Speaking with The Royal Gazette yesterday, the veteran businessman and figurehead for the Bermuda-based insurance giant said he would walk the select group through the company's history, including the reasons that XL had chosen Bermuda as its headquarters. That discussion, he said, would draw a distinction between the type of company that XL is and the highly-publicised corporate inversion companies that are little more than paper Bermuda companies.

"I will go through our company history and the rationale for why we came to be headquartered here. I will also point out the differences between us and those (companies) cast in a negative light."

He added that the strongest reason behind XL's choice of Bermuda as a base was the Island's favourable regulatory environment. "In the course I will go through how XL could not have been based in the US, because of regulatory matters. That is at the heart of the matter, and they will leave here understanding that."

Mr. O'Hara said Bermuda was purposely chosen as the location for this pilot phase of the programme because of its being where the company has its global headquarters. Every member of the company's executive management board will individually lead sessions in this first phase of the new training and development initiative.
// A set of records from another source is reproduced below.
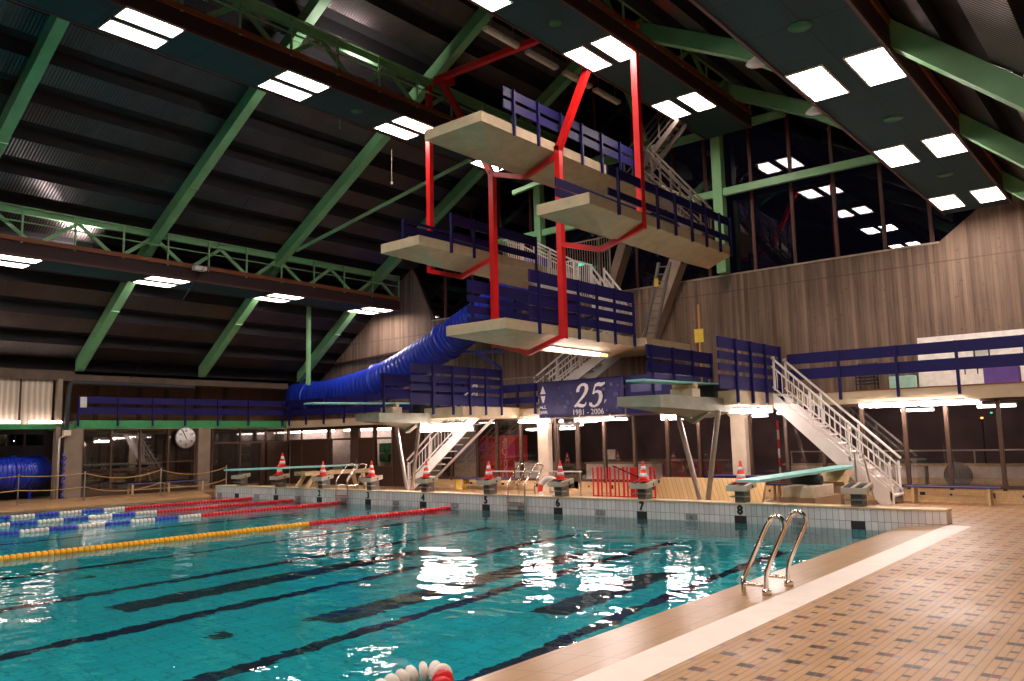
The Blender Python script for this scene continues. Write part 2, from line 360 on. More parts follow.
# roof ----------------------------------------------------------------
XRG = -10.2
KN = [(-28.2, 3.9), (-27.0, 4.7), (-21.3, 8.78), (-10.2, 15.1)]            # underside line of the rafters, left half
KR = [(-27.2,3.7), (-22.7,7.75), (-18.1,10.9), (-10.2,15.1)]                      # the same on the right, mirrored
def zr(x):
    K_ = KN
    if x > XRG: x = 2*XRG-x; K_ = KR
    for (a, za), (b, zb) in zip(K_, K_[1:]):
        if x <= b: return za+(zb-za)*(x-a)/(b-a)
    return K_[-1][1]
def roof_side(sgn, name):
    # trapezoidal deck, ribs running the length of the hall
    prof = []; step = 1.2; x = -28.2; H = .50; k = 0; zz = zr if sgn > 0 else (lambda q: zr(2*XRG-q)); dark = []
    while x < XRG-.1:
        for dx, up in ((0,0),(.60,0),(.62,.40),(1.18,.40)):
            xx = min(x+dx, XRG-.01*(4-dx)); prof.append((xx, zz(xx)+H+up))
        x += step
    prof.append((XRG, zz(XRG)+H))
    if sgn < 0: prof = [(2*XRG-a, b) for a, b in prof]
    n = len(prof); vs = []; fs = []
    for y in (YB, 12.5):
        for a, b in prof: vs.append((a,y,b))
    for y in (YB, 12.5):
        for a, b in prof: vs.append((a,y,b+.75))
    for i in range(n-1):
        if i % 4 == 0: fs.append((i, i+1, n+i+1, n+i))
        else: dark.append((i, i+1, n+i+1, n+i))
        dark.append((2*n+i, 3*n+i, 3*n+i+1, 2*n+i+1))
    g = G(); g.add(vs, fs); o = struct(name, g, 'roof')
    g = G(); g.add(vs, dark); g.build('shaded_recess', 'recess_shade', o); return o  # shade of the unlit roof recesses painted in as black colour
roof_side(1, 'ceiling_left'); roof_side(-1, 'ceiling_right')

# shell walls ---------------------------------------------------------
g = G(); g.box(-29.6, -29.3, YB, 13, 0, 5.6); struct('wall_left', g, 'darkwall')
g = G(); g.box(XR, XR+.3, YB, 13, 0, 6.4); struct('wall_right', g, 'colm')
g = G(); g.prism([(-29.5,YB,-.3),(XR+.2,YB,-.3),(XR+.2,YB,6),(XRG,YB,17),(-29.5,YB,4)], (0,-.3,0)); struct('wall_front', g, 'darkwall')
g = G(); g.box(-30, XR, 12.8, 13.1, 0, 3.2); struct('wall_interior', g, 'dark')
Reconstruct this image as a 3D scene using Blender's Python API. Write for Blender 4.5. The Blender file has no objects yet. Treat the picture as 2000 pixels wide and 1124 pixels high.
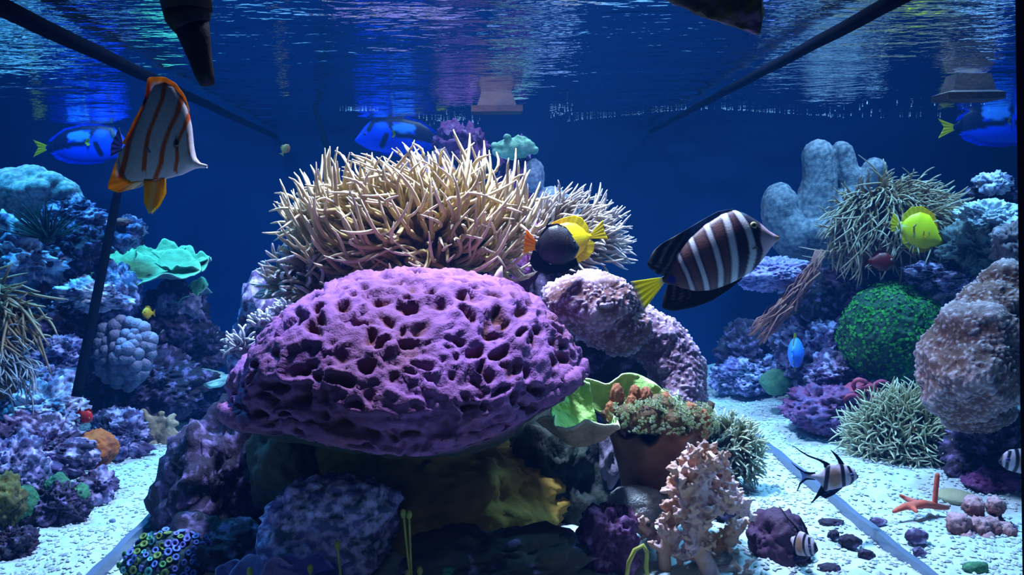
import bpy, bmesh, math, random
import numpy as np
from mathutils import Vector, Matrix, Quaternion

SCN = bpy.context.scene
COL = SCN.collection
PI = math.pi
R_ = math.radians

# ------------------------------------------------------------------ camera
F = 1700.0                                   # focal length in pixels of the 2000 x 1124 frame
H = 0.71                                     # eye height above the sand
SURF = 1.11                                  # height of the water surface
BACK = 4.0                                   # distance of the rear pane
cd = bpy.data.cameras.new('camera'); cam = bpy.data.objects.new('camera', cd); COL.objects.link(cam)
cd.sensor_width = 36.0; cd.lens = 36.0 * F / 2000.0; cd.clip_start = 0.02; cd.clip_end = 50
cam.location = (0, 0, H)
ROT = (Matrix.Rotation(R_(-2.5), 3, 'Z') @ Matrix.Rotation(R_(90 - 4.78), 3, 'X') @ Matrix.Rotation(R_(-1.0), 3, 'Z'))
cam.rotation_euler = ROT.to_euler()
SCN.camera = cam
CAMP = Vector((0, 0, H))
RIGHT, UP, BACKV = ROT @ Vector((1, 0, 0)), ROT @ Vector((0, 1, 0)), ROT @ Vector((0, 0, 1))

# ------------------------------------------------------------------ exposure, water haze, lamps, added fills
SCN.view_settings.view_transform = 'Standard'
SCN.view_settings.look = 'None'
SCN.view_settings.gamma = 1.0
SCN.view_settings.use_curve_mapping = False
SCN.view_settings.exposure = -0.85
SCN.cycles.max_bounces = 6; SCN.cycles.diffuse_bounces = 3; SCN.cycles.glossy_bounces = 3
SCN.cycles.transparent_max_bounces = 8; SCN.cycles.volume_bounces = 1
SCN.cycles.use_denoising = True
SCN.cycles.sample_clamp_indirect = 3.0
SCN.cycles.caustics_reflective = False; SCN.cycles.caustics_refractive = False
W = bpy.data.worlds.new('water_haze'); SCN.world = W; W.use_nodes = True
nt = W.node_tree; nt.nodes.clear()
wo = nt.nodes.new('ShaderNodeOutputWorld'); bg = nt.nodes.new('ShaderNodeBackground')
bg.inputs['Color'].default_value = (0.02, 0.06, 0.25, 1); bg.inputs['Strength'].default_value = 1.0
nt.links.new(bg.outputs[0], wo.inputs['Surface'])
vs = nt.nodes.new('ShaderNodeVolumeScatter'); va = nt.nodes.new('ShaderNodeVolumeAbsorption'); ad = nt.nodes.new('ShaderNodeAddShader')
vs.inputs['Color'].default_value = (0.03, 0.30, 1.0, 1); vs.inputs['Density'].default_value = 0.016
va.inputs['Color'].default_value = (0.05, 0.76, 1.0, 1); va.inputs['Density'].default_value = 0.19
nt.links.new(vs.outputs[0], ad.inputs[0]); nt.links.new(va.outputs[0], ad.inputs[1]); nt.links.new(ad.outputs[0], wo.inputs['Volume'])

def lamp(name, loc, size, power, color, target=None, sy=None, spread=115):
    l = bpy.data.lights.new(name, 'AREA'); l.energy = power; l.color = color
    l.shape = 'RECTANGLE'; l.size = size; l.size_y = sy or size; l.spread = R_(spread)
    o = bpy.data.objects.new(name, l); COL.objects.link(o); o.location = loc
    d = (Vector(target) if target else Vector((loc[0], loc[1], 0))) - Vector(loc)
    o.rotation_euler = d.to_track_quat('-Z', 'Y').to_euler()
    return o
lamp('lamp_center', (0.05, 2.15, 2.15), 0.28, 112, (0.92, 0.76, 1.0), spread=86)
lamp('lamp_left', (-1.25, 2.65, 2.15), 0.3, 64, (0.08, 0.56, 1.0))
lamp('lamp_right', (1.35, 2.5, 2.15), 0.3, 70, (0.36, 0.68, 1.0))

lamp('fill_rear_left', (-1.5, 3.35, 2.1), 0.3, 26, (0.40, 0.66, 1.0))  # rear row of fills, added to brighten the dim back of the reef
lamp('fill_rear_center', (0.1, 3.3, 2.1), 0.3, 22, (0.70, 0.75, 1.0))
lamp('fill_rear_right', (1.6, 3.35, 2.1), 0.3, 26, (0.55, 0.72, 1.0))
lamp('front_fill', (0.2, -1.2, 2.0), 1.2, 1.5, (1.0, 0.92, 0.9), (0.1, 1.8, 0.2), spread=60)  # weak fill added behind the camera to lift the reef front

# ------------------------------------------------------------------ pixel helpers
def ray(px, py):
    d = ROT @ Vector(((px - 1000) / F, -(py - 562) / F, -1.0))
    return d
def P(px, py, Y):
    d = ray(px, py); return CAMP + d * (Y / d.y)
def G(px, py, z=0.0):
    d = ray(px, py); return CAMP + d * ((z - H) / d.z)
def S(Y): return Y / F                       # metres per pixel at distance Y

# ------------------------------------------------------------------ noise in numpy
def _hash(ix, iy, iz, seed):
    h = (ix.astype(np.int64) * 374761393 + iy.astype(np.int64) * 668265263 + iz.astype(np.int64) * 2147483647 + seed * 974634777) & 0xFFFFFFFF
    h = ((h ^ (h >> 13)) * 1274126177) & 0xFFFFFFFF
    h = ((h ^ (h >> 16)) * 2246822519) & 0xFFFFFFFF
    h = h ^ (h >> 15)
    return h
def _hf(*a): return (_hash(*a) & 0xFFFFFF).astype(np.float64) / float(0xFFFFFF)
def vnoise(p, seed=0):
    p = np.asarray(p, float); i = np.floor(p).astype(np.int64); f = p - i; u = f * f * f * (f * (f * 6 - 15) + 10)
    r = 0
    for dx in (0, 1):
        wx = u[:, 0] if dx else 1 - u[:, 0]
        for dy in (0, 1):
            wy = u[:, 1] if dy else 1 - u[:, 1]
            for dz in (0, 1):
                wz = u[:, 2] if dz else 1 - u[:, 2]
                r = r + wx * wy * wz * _hf(i[:, 0] + dx, i[:, 1] + dy, i[:, 2] + dz, seed)
    return r * 2 - 1
def fbm(p, octv=4, seed=0, gain=0.5):
    a, s, r = 1.0, 1.0, 0
    for k in range(octv):
        r = r + a * vnoise(p * s + 17.3 * k, seed + k); a *= gain; s *= 2.03
    return r
def worley(p, seed=0):
    p = np.asarray(p, float); i = np.floor(p).astype(np.int64)
    f1 = np.full(len(p), 9.0); f2 = np.full(len(p), 9.0); cid = np.zeros(len(p))
    for dx in (-1, 0, 1):
        for dy in (-1, 0, 1):
            for dz in (-1, 0, 1):
                a, b, c = i[:, 0] + dx, i[:, 1] + dy, i[:, 2] + dz
                q = np.stack([a + _hf(a, b, c, seed), b + _hf(a, b, c, seed + 1), c + _hf(a, b, c, seed + 2)], 1)
                d = np.sqrt(((p - q) ** 2).sum(1))
                m = d < f1
                f2 = np.where(m, f1, np.minimum(f2, d)); cid = np.where(m, _hf(a, b, c, seed + 3), cid); f1 = np.where(m, d, f1)
    return f1, f2, cid
def sstep(x, a, b):
    t = np.clip((x - a) / (b - a), 0, 1); return t * t * (3 - 2 * t)
def mixc(a, b, t):
    return np.asarray(a)[None, :] * (1 - t[:, None]) + np.asarray(b)[None, :] * t[:, None] if np.ndim(a) == 1 else a * (1 - t[:, None]) + np.asarray(b) * t[:, None]

# ------------------------------------------------------------------ materials
MATS = {}
def mat(name, c1, c2=None, sc=8.0, c3=None, s3=25.0, t3=0.6, rough=0.75, bump=0.0, bsc=80.0, spec=0.25, sss=0.0, attr=False, vor=False, transl=0.0):
    if name in MATS: return MATS[name]
    m = bpy.data.materials.new(name); m.use_nodes = True; t = m.node_tree; N = t.nodes; L = t.links
    b = N['Principled BSDF']; b.inputs['Roughness'].default_value = rough; b.inputs['Specular IOR Level'].default_value = spec
    tc = N.new('ShaderNodeTexCoord')
    def noise(scale, det=4):
        n = N.new('ShaderNodeTexNoise'); n.inputs['Scale'].default_value = scale; n.inputs['Detail'].default_value = det
        L.new(tc.outputs['Object'], n.inputs['Vector']); return n
    def ramp(src, lo, hi):
        r = N.new('ShaderNodeMapRange'); r.inputs[1].default_value = lo; r.inputs[2].default_value = hi; L.new(src, r.inputs[0]); return r.outputs[0]
    def mixn(fac, a, c, mode='MIX'):
        x = N.new('ShaderNodeMix'); x.data_type = 'RGBA'; x.blend_type = mode
        if isinstance(fac, float): x.inputs[0].default_value = fac
        else: L.new(fac, x.inputs[0])
        for s, v in ((x.inputs[6], a), (x.inputs[7], c)):
            if isinstance(v, tuple): s.default_value = (*v, 1)
            else: L.new(v, s)
        return x.outputs[2]
    if attr:
        at = N.new('ShaderNodeAttribute'); at.attribute_name = 'col'; col = at.outputs['Color']
        if c2 is not None:
            col = mixn(ramp(noise(sc).outputs[0], 0.42, 0.62), col, mixn(1.0, col, c2, 'MULTIPLY'))
    else:
        col = c1
        if c2 is not None: col = mixn(ramp(noise(sc).outputs[0], 0.40, 0.62), c1, c2)
    if c3 is not None: col = mixn(ramp(noise(s3, 8).outputs[0], t3 - 0.06, t3 + 0.13), col, c3)
    if isinstance(col, tuple): b.inputs['Base Color'].default_value = (*col, 1)
    else: L.new(col, b.inputs['Base Color'])
    if bump > 0:
        bp = N.new('ShaderNodeBump'); bp.inputs['Strength'].default_value = bump; bp.inputs['Distance'].default_value = 0.004
        if vor:
            v = N.new('ShaderNodeTexVoronoi'); v.inputs['Scale'].default_value = bsc; L.new(tc.outputs['Object'], v.inputs['Vector'])
            L.new(v.outputs['Distance'], bp.inputs['Height']); bp.invert = True
        else:
            L.new(noise(bsc, 5).outputs[0], bp.inputs['Height'])
        L.new(bp.outputs[0], b.inputs['Normal'])
    if sss > 0:
        b.inputs['Subsurface Weight'].default_value = sss; b.inputs['Subsurface Radius'].default_value = (0.01, 0.008, 0.008); b.inputs['Subsurface Scale'].default_value = 1.0
    if transl > 0:
        out = N['Material Output']; tr = N.new('ShaderNodeBsdfTranslucent'); ms = N.new('ShaderNodeMixShader'); ms.inputs[0].default_value = transl
        if isinstance(col, tuple): tr.inputs[0].default_value = (*col, 1)
        else: L.new(col, tr.inputs[0])
        L.new(b.outputs[0], ms.inputs[1]); L.new(tr.outputs[0], ms.inputs[2]); L.new(ms.outputs[0], out.inputs['Surface'])
    MATS[name] = m; return m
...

Although the staff participating in this programme was drawn from across the group, a healthy percentage - eight of the 27 - are based in the Bermuda office. The rest of the group were picked from nine of XL's offices in Europe, the US and Latin America.

The participants were said to be identified by their managers as having "high performance potential".

Mr. O'Hara added that the leadership training programme was targeted at employees who had joined the company within the last few years and that each had, on average, several years of experience in a business environment. Age wise, the group were said to be made up of "young professionals" from their mid- to late- 20s. In future the programme, designed to take place annually, may target new hires and focus on graduate students.

"In order to be a superior organisation, we have to do what we can to attract the best and motivate them," Mr. O'Hara said.

The need to formally organise this kind of programme followed the company's rapid expansion in recent years with Mr. O'Hara saying the company had seen exponential growth in the last five years years, on the back of several large acquisitions.

"As we have grown from less than 200 employees five years ago to a global organisation of approximately 3,200 employees, so have the demands on management. This measure will prepare our people to successfully meet the global demands of our company and the industry today and well into the future."

He added that the programme was designed with this now larger organisation in mind, and to bring some commonality to an organisation that now operates in 30 countries around the world.

"This to establish a common culture and common business values," he said.

The project, no small feat for a company now operating across the globe, is being delivered first to this small group but in the coming months two other programmes will be rolled out to specific groups of staff. In November a second initiative will target the executive level of XL employees, with some 100 senior managers from around the world taking part. Early next year the third element of the initiative will kick off with some 600 responsible for doing employee reviews taking part in a specially designed programme.

One challenge facing the company as it undertakes this new programme will eventually be to deliver the initiative across the group including to staff in its non-English speaking offices.

XL's head of human resources Anthony Beale, who was front and centre in the development of the initiative, underscored that the programme was intended to develop the leadership potential of XL employees.